The investors convened as U.S. stock markets are at record highs and less than a month after President Donald Trump signed a major corporate tax cut into law. But while the market may be richly priced now, bargains still proliferate if you look in the right places, the panelists argued.

Four of the nine participants highlighted companies tied in some way to semiconductors, from Samsung Electronics Co. -- Cohen’s pick -- to Lam Research Corp., favored by Black, which manufactures semiconductor processing equipment used in making circuits.

“People are still living in the past. They retain a notion from 1995 to 2000 that semiconductor-equipment manufacturing is wildly cyclical and a bad business," Paul Wick, lead manager of the Columbia Seligman Communications & Information Fund at Columbia Threadneedle Investments. He pitched Micron Technology Inc. “In fact, the chip industry has become much less volatile."

‘Powerful Trends’

William Priest, co-chief investment officer for Epoch Investment Partners, said Applied Materials Inc. “is at the center of all these powerful trends we’ve been talking about today -- artificial intelligence, the growing impact of technology across industries."

The secular trend buoying semiconductor companies should even benefit Samsung, says Cohen, Goldman Sachs & Co.’s senior investment strategist. The company has suffered from geopolitical and domestic issues facing South Korea, but strong demand for its products elsewhere in Asia should help it avoid some of the other drivers weighing South Korean companies down. “Samsung is primarily an export company," she said.

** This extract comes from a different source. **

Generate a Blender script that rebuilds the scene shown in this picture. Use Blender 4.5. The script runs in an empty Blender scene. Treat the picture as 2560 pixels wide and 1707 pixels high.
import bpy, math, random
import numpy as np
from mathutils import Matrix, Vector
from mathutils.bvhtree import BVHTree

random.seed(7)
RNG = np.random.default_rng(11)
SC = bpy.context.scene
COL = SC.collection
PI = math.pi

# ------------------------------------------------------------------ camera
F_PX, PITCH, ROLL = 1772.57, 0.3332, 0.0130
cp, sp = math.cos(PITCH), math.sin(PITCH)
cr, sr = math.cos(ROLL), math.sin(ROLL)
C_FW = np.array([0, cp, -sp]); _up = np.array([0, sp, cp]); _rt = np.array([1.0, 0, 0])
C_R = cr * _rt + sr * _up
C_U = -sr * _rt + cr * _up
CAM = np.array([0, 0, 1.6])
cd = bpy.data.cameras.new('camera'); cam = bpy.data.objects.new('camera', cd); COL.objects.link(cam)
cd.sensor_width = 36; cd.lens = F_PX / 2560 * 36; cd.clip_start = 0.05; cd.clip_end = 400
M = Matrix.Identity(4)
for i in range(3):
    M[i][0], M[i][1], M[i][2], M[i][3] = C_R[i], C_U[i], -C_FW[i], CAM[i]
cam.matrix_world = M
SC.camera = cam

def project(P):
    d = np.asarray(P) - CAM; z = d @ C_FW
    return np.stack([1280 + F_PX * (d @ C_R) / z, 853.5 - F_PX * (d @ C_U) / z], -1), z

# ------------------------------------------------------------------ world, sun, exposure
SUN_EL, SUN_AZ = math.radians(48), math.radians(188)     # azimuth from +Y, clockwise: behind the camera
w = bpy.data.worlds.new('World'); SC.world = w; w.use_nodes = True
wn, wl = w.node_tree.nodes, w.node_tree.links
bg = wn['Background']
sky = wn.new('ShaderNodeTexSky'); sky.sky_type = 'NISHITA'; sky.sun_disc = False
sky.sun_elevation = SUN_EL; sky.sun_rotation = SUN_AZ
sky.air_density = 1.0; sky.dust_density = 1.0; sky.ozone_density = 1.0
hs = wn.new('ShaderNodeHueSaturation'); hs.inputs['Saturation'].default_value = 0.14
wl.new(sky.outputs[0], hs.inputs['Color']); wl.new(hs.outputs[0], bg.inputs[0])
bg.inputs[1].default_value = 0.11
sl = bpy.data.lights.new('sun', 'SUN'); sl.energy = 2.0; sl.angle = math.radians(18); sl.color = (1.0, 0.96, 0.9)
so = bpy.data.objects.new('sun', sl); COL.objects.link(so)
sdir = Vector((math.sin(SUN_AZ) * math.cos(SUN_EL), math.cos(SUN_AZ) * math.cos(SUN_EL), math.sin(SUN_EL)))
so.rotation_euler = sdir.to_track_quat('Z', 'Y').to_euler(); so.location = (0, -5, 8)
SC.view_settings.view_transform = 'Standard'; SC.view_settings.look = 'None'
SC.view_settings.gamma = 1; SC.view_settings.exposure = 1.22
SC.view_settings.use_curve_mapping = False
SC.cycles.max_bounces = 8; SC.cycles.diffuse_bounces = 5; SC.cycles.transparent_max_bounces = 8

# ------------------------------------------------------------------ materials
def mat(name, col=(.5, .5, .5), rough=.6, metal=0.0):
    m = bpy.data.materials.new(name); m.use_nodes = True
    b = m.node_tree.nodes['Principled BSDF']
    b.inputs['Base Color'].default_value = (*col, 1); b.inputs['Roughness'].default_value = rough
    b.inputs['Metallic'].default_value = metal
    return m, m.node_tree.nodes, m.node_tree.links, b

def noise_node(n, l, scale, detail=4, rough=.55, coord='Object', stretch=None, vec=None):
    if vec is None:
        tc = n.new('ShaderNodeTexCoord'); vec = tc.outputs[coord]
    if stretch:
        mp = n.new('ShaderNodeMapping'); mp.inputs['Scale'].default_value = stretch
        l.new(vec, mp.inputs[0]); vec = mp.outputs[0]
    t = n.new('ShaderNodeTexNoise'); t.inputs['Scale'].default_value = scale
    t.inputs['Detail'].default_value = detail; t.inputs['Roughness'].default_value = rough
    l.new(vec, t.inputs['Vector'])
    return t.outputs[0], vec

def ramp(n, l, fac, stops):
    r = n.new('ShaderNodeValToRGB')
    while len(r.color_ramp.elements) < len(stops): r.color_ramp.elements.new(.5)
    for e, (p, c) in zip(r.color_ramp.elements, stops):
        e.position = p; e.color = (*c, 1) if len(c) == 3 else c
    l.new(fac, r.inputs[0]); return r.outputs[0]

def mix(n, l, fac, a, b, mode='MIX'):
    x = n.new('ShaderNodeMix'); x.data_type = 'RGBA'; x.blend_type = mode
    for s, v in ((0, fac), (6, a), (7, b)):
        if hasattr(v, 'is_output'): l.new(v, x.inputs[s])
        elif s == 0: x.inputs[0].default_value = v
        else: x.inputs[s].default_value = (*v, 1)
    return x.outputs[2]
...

Cohen also highlighted Occidental Petroleum Corp, a company she thinks could be a beneficiary if commodity prices rise and the energy industry benefits from tax reform. The company is "a niche player in the exploration and production industry," she said. Cohen added that the company’s improving balance sheet, its presence in midstream chemicals business and its dividend yield could drive the stock higher.

‘Very Cheap’

“Broadly, commodities are very, very cheap," DoubleLine Capital co-founder Gundlach told the magazine. The investor sometimes dubbed the bond king said he likes shares of Tortoise MLP Fund, a closed-end fund that owns energy master-limited partnerships and has a yield close to 9 percent, as a careful way of playing a bet on rising oil.

“If yields go up, it is likely that this commodity thesis is playing out," he said. “But if interest rates go down -- and I have a hard time seeing a big rally in rates -- I’ve got a feeling that the yield starvation around the world remains with us, and perhaps that supports the price" of the Tortoise MLP fund.

Delphi’s Black took a more indirect approach to the energy game, highlighting Hi-Crush Partners LP (HCLP), which he called an "industry leader" in mining fracking sand. Demand for energy "is driving demand for sand," he said, and the company has better economics than its competitors.